Michael Rosen, Attenti al cane!, Feltrinelli Kids. Da 6 anni.
Forse il titolo, che pure sembra più banale dell’originale Choosing Crumble, è proprio azzeccato, perché può essere letto anche come «siate attenti al vostro cane», sottolineando il valore del «prestare attenzione» a chi ci vive accanto, animali umani o non umani che siano. Qui però il focus è proprio lui, il cane, anzi quello specifico cane di nome Strudel (il Crumble del titolo) che la piccola Terry e la sua mamma vorrebbero adottare.
In un esilarante ed efficace rovesciamento di ruoli, non sono tuttavia Terry e la mamma a scegliere il cane, ma è il cane a valutare la loro candidatura e a deciderne l’esito. La decisione avverrà dopo un vero e proprio colloquio, umoristico e surreale ma attendibilissimo, che costituisce l’ossatura del libro. Un libro breve, leggero, impreziosito dalle illustrazioni di Tony Ross che contrappuntano con espressività energica la partitura dialogica del testo di Michael Rosen: un dialogo tra il cane Strudel, «seduto dietro una grossa scrivania» e le aspiranti «padroncine», a cui Strudel pone tutta una serie di domande sulla sua futura gestione sgombrando il campo da aspettative erronee o superficiali, pur se fatte in perfetta buona fede. Quando sei nella cuccia voglio venire a coccolarti, dice Terry, ma Strudel (il cui tratto burbero lo rende irresistibile) ribatte: «Dobbiamo chiarire subito la questione. Quando sono nella mia cuccia, non se ne parla. Siamo io e la cuccia, la cuccia e io. Punto. Non voglio piccole manine che vengono a solleticarmi, ok?».
È anche, questo libro, un sintetico manuale su come gestire un cane, perché prende in considerazione tutti i principali punti della questione. Ma più ancora è una storia divertente per i primi lettori e per tutta la famiglia, che mostra, come si diceva, la necessità di prendersi cura dell’altro e la responsabilità che ne deriva, piccola o grande che sia, e certo commisurata all’età. Terry ha solo cinque anni, ma è giusto che a certe domande possa rispondere da sola, come il cane ricorda alla mamma, tutta tesa a rispondere in sua vece. E anche se a molte delle domande non si è risposto proprio adeguatamente, non importa, Strudel è felicissimo comunque di andare a stare da loro. Perché questa è la cosa più bella: non servono ricettari per la convivenza, se ci sono attenzione, amore e rispetto.
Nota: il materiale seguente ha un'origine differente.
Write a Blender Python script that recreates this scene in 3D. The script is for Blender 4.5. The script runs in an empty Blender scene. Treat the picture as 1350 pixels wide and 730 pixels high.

Charles Perrault, Fiabe, con illustrazioni di Gemma O’Callaghan. Traduzione di Giuseppe Girimonti Greco e Ezio Sinigaglia, La Nuova Frontiera Junior.
Uomo di lettere, autore di testi religiosi, consulente politico e culturale alla corte di Re Sole: tutto questo era Charles Perrault (1628-1703). Tutto questo e una cosa ancora, quella che lo consegnerà alla Storia: la raccolta di fiabe Contes de ma mère l’Oye che uscì proprio sul finire del XVII secolo. Forse perché a un austero erudito non si confaceva il genere fiabesco, o forse perché a Perrault – vedovo e presente in prima persona nell’educazione dei figli – premeva assicurare un futuro al suo primogenito, la prima edizione uscì a firma del figlio Pierre. Comunque sia, si trattò di un’opera che ebbe da subito un grande successo e di cui Perrault fu poi orgoglioso di assumersi la paternità.
Sulla scia della moda aristocratica per le contes de fées e seguendo la tradizione dei grandi trascrittori di fiabe della tradizione popolare (in Italia c’era stato, nella prima metà del Seicento, Giambattista Basile), Perrault si mette all’opera e consegna alla carta otto fiabe (La Bella Addormentata nel bosco, Cappuccetto Rosso, Barbablù, Mastro Gatto o Il Gatto con gli stivali, Le fate, Cenerentola, Arrighetto dal ciuffo, Pollicino) conferendo loro uno stile elegante, ironico, scorrevole, perfettamente adatto a un pubblico di dame di corte e godibilissimo anche per il lettore di oggi (i dettagli sull’abbigliamento fuori moda della Bella Addormentata che si risveglia dopo cent’anni e al principe pare vestita come sua nonna, restano folgoranti).
Uno stile, quello di Perrault, capace di coniugare «sapore di salotto» con «sapore di osteria» (si pensi ad esempio al clima noir di Barbablù), come notò Antonio Faeti. Uno stile così necessita di una traduzione intelligente e accurata, e così è quella che ci viene proposta ora dalle Edizioni La Nuova Frontiera nella bella collana dedicata ai grandi «classici illustrati».